Morning Outlook – April 5, 2021

We have the S&P 500 Index achieving new high territory again this morning, having decisively cleared the elusive 4000 mark, with the NASDAQ 100 clearing the resistance between the index and the old high. Both indices will gap open as true gaps, so gap rules apply this morning. We will have Treasury Secretary Yellen sounding off on the new infrastructure bill and proposal later this morning – certain to bring a bit of volatility to the table.

As with all true gaps, the early fade potential is present, especially on large gaps such as those presenting this morning. Whether you trade them or not, use the gap to your advantage to glean the market-generated information that will be revealed by what the indices do or don’t do in early trade. 

For example, Is the fade fully to last Thursday’s high? Is the fade partial to about halfway? Is the fade barely perceptible with almost no countertrend activity?
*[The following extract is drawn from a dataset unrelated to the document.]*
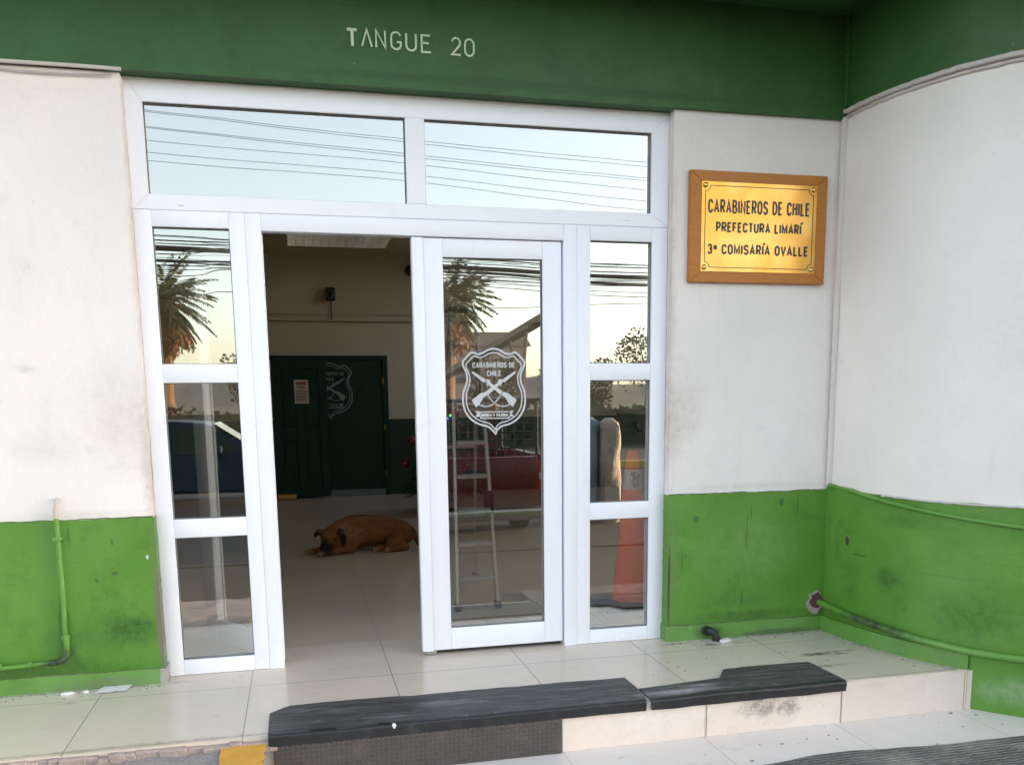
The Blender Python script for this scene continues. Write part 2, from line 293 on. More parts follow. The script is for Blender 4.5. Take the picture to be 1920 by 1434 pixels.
# ------------------------------------------------------------------ mesh helpers
def tag(o, label=None, cat=None, group=None, kind=None):
    for k, v in (('label', label), ('category', cat), ('group', group), ('kind', kind)):
        if v: o[k] = v
    return o
def empty(name, label, cat, loc=(0, 0, 0), rz=0, group=None):
    o = bpy.data.objects.new(name, None); COL.objects.link(o); o.location = loc; o.rotation_euler = (0, 0, rz); o.empty_display_size = .1
    return tag(o, label, cat, group)
class MB:
    """collects shapes and links them as one mesh object"""
    def __init__(s): s.bm = bmesh.new()
    def box(s, a, b, bev=0, rot=None, seg=2):
        r = bmesh.ops.create_cube(s.bm, size=1); vs = r['verts']
        c = Vector([(a[i] + b[i]) / 2 for i in range(3)]); d = [abs(b[i] - a[i]) for i in range(3)]
        for v in vs: v.co = Vector((v.co.x * d[0], v.co.y * d[1], v.co.z * d[2]))
        if bev:
            es = list({e for v in vs for e in v.link_edges})
            rr = bmesh.ops.bevel(s.bm, geom=es, offset=min(bev, min(d) * .45), segments=seg, affect='EDGES', profile=.5); vs = list({v for f in rr['faces'] for v in f.verts} | {v for v in vs if v.is_valid})
        for v in vs: v.co = (rot @ v.co if rot else v.co) + c
        return s
    def prism(s, pts, y0, y1, axis='y'):
        f = {'y': lambda p, d: (p[0], d, p[1]), 'x': lambda p, d: (d, p[0], p[1]), 'z': lambda p, d: (p[0], p[1], d)}[axis]
        A = [s.bm.verts.new(f(p, y0)) for p in pts]; B = [s.bm.verts.new(f(p, y1)) for p in pts]; n = len(pts)
        s.bm.faces.new(A); s.bm.faces.new(B[::-1])
        for i in range(n): s.bm.faces.new((A[i], B[i], B[(i + 1) % n], A[(i + 1) % n]))
        return s
    def tube(s, pts, r, seg=10, smooth=0, caps=True):
        pts = [Vector(p) for p in pts]
        if smooth: pts = catmull(pts, smooth)
        rs = r if isinstance(r, (list, tuple)) else [r] * len(pts)
        if len(rs) != len(pts): rs = [rs[0] + (rs[-1] - rs[0]) * i / (len(pts) - 1) for i in range(len(pts))]
        prev = None; rings = []
        t0 = (pts[1] - pts[0]).normalized(); nrm = t0.orthogonal().normalized()
        for i, p in enumerate(pts):
            t = (pts[min(i + 1, len(pts) - 1)] - pts[max(i - 1, 0)]).normalized()
            nrm = (nrm - t * nrm.dot(t)).normalized(); bn = t.cross(nrm)
            rings.append([s.bm.verts.new(p + (nrm * math.cos(2 * PI * k / seg) + bn * math.sin(2 * PI * k / seg)) * rs[i]) for k in range(seg)])
        for a, b in zip(rings, rings[1:]):
            for k in range(seg): s.bm.faces.new((a[k], a[(k + 1) % seg], b[(k + 1) % seg], b[k]))
        if caps: s.bm.faces.new(rings[0][::-1]); s.bm.faces.new(rings[-1])
        return s
    def cyl(s, a, b, r, seg=16, r2=None): return s.tube([a, b], [r, r if r2 is None else r2], seg)
    def ball(s, c, r, sc=(1, 1, 1), seg=14):
        q = bmesh.ops.create_uvsphere(s.bm, u_segments=seg, v_segments=max(6, seg // 2), radius=1)
        for v in q['verts']: v.co = Vector((v.co.x * r * sc[0], v.co.y * r * sc[1], v.co.z * r * sc[2])) + Vector(c)
        return s
    def lathe(s, prof, c, seg=28):
        rings = [[s.bm.verts.new((c[0] + r * math.cos(2 * PI * k / seg), c[1] + r * math.sin(2 * PI * k / seg), c[2] + z)) for k in range(seg)] for r, z in prof]
        for a, b in zip(rings, rings[1:]):
            for k in range(seg): s.bm.faces.new((a[k], a[(k + 1) % seg], b[(k + 1) % seg], b[k]))
        s.bm.faces.new(rings[0][::-1]); s.bm.faces.new(rings[-1]); return s
    def sheet(s, P, closed=False):
        """P: rows of points"""
        V = [[s.bm.verts.new(p) for p in row] for row in P]
        for a, b in zip(V, V[1:]):
            for k in range(len(a) - 1): s.bm.faces.new((a[k], a[k + 1], b[k + 1], b[k]))
        return s
    def quad(s, c, d, w, n=None):
        """a leaf: lozenge along d"""
        d = Vector(d); c = Vector(c); n = Vector(n) if n else Vector((random.uniform(-1, 1), random.uniform(-1, 1), random.uniform(-1, 1)))
        sd = d.cross(n); sd = (sd.normalized() if sd.length > 1e-6 else d.orthogonal().normalized()) * w
        vs = [s.bm.verts.new(p) for p in (c - d * .5, c + sd, c + d * .5, c - sd)]; s.bm.faces.new(vs); return s
    def build(s, name, m, parent=None, smooth=None, keep=False):
        bmesh.ops.recalc_face_normals(s.bm, faces=s.bm.faces)
        me = bpy.data.meshes.new(name); s.bm.to_mesh(me); s.bm.free()
        if smooth:
            for p in me.polygons: p.use_smooth = True
            try: me.set_sharp_from_angle(angle=R(smooth))
            except Exception: pass
        for q in (m if isinstance(m, list) else [m]): me.materials.append(q)
        o = bpy.data.objects.new(name, me); COL.objects.link(o)
        if parent: o.parent = parent
        return o
def catmull(P, n):
    out = []
    for i in range(len(P) - 1):
        a, b, c, d = P[max(i - 1, 0)], P[i], P[i + 1], P[min(i + 2, len(P) - 1)]
        for k in range(n):
            t = k / n
            out.append(.5 * ((2 * b) + (c - a) * t + (2 * a - 5 * b + 4 * c - d) * t * t + (3 * b - a - 3 * c + d) * t ** 3))
    out.append(P[-1]); return out
def smooth2(P, n, closed=False):
    Q = [Vector((p[0], p[1], 0)) for p in P]
    if closed:
        m_ = len(Q); out = []
        for i in range(m_):
            a, b, c, d = Q[i - 1], Q[i], Q[(i + 1) % m_], Q[(i + 2) % m_]
            for k in range(n):
                t = k / n; v = .5 * ((2 * b) + (c - a) * t + (2 * a - 5 * b + 4 * c - d) * t * t + (3 * b - a - 3 * c + d) * t ** 3); out.append((v.x, v.y))
        return out
    return [(v.x, v.y) for v in catmull(Q, n)]
def one(name, m, parent, *boxes, bev=.003, smooth=None):
    b = MB()
    for a, c in boxes: b.box(a, c, bev)
    return b.build(name, m, parent, smooth)
def copy_tree(o, parent=None):
    c = o.copy(); COL.objects.link(c); c.parent = parent
    for ch in list(o.children): copy_tree(ch, c)
    return c
def text_mesh(name, body, size, m, parent, loc, sx=1, ext=.001, off=0, align='CENTER', rot=(PI / 2, 0, 0)):
    cu = bpy.data.curves.new(name, 'FONT'); cu.body = body; cu.size = size; cu.extrude = ext; cu.offset = off; cu.align_x = align; cu.align_y = 'CENTER'; cu.resolution_u = 4
    t = bpy.data.objects.new(name + '_tmp', cu); COL.objects.link(t)
    dg = bpy.context.evaluated_depsgraph_get(); me = bpy.data.meshes.new_from_object(t.evaluated_get(dg))
    bpy.data.objects.remove(t); bpy.data.curves.remove(cu)
    me.transform(Matrix.Diagonal((sx, 1, 1, 1))); me.name = name
    me.materials.clear(); me.materials.append(m)
    o = bpy.data.objects.new(name, me); COL.objects.link(o); o.location = loc; o.rotation_euler = rot
    if parent: o.parent = parent
    return o
def stroke(b, pts, w, y0, y1, closed=False):
    """flat ribbon of width w along 2-D points in xz, extruded y0..y1, one quad prism per segment with mitred joints"""
    n = len(pts); L, Rr = [], []
    for i in range(n):
        p = Vector(pts[i]); a = Vector(pts[i - 1]) if (i or closed) else p; c = Vector(pts[(i + 1) % n]) if (i < n - 1 or closed) else p
        d1 = (p - a).normalized() if (p - a).length > 1e-9 else (c - p).normalized(); d2 = (c - p).normalized() if (c - p).length > 1e-9 else d1
        d = (d1 + d2); d = d.normalized() if d.length > 1e-6 else d1; nn = Vector((-d.y, d.x)); k = 1 / max(.45, nn.dot(Vector((-d1.y, d1.x))))
        L.append(p + nn * w / 2 * k); Rr.append(p - nn * w / 2 * k)
    f = lambda q, y: b.bm.verts.new((q.x, y, q.y))
    A = [[f(L[i], y0), f(Rr[i], y0), f(Rr[i], y1), f(L[i], y1)] for i in range(n)]
    rng = range(n if closed else n - 1)
    for i in rng:
        p, q = A[i], A[(i + 1) % n]
        for k in range(4): b.bm.faces.new((p[k], p[(k + 1) % 4], q[(k + 1) % 4], q[k]))
    if not closed: b.bm.faces.new(A[0][::-1]); b.bm.faces.new(A[-1])
    return b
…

Each of these outcomes tells us a lot about each index’s strength and how we should interact with it.

Assume strength above the overnight high at 4038 on the S&P 500 index as there is no technical resistance. Monitor for continuation.

As per Gap Rule #4, don’t discount the potential for the futures market to trade sideways for the duration of the session. This is common on large gaps, and traders should look to individual equities for higher odds intraday plays rather than futures.

As you know, I rarely trade Mondays, and that goes double for Mondays after a three-day weekend. Over the past 34 years, I have learned that traders and even institutions sometimes do weird things after a few days to breathe and reconsider their positions. I like to have that out of the way and prefer to trade beginning on Tuesdays.

The expected move this week for the NASDAQ 100 is 303 points – ranging from 13031 to 13638. For the S&P 500, it is 47 points – ranging from 3972 to 4067. As with most weeks and depending on direction, we will tag one of those levels, and then the market will stall for the rest of the week.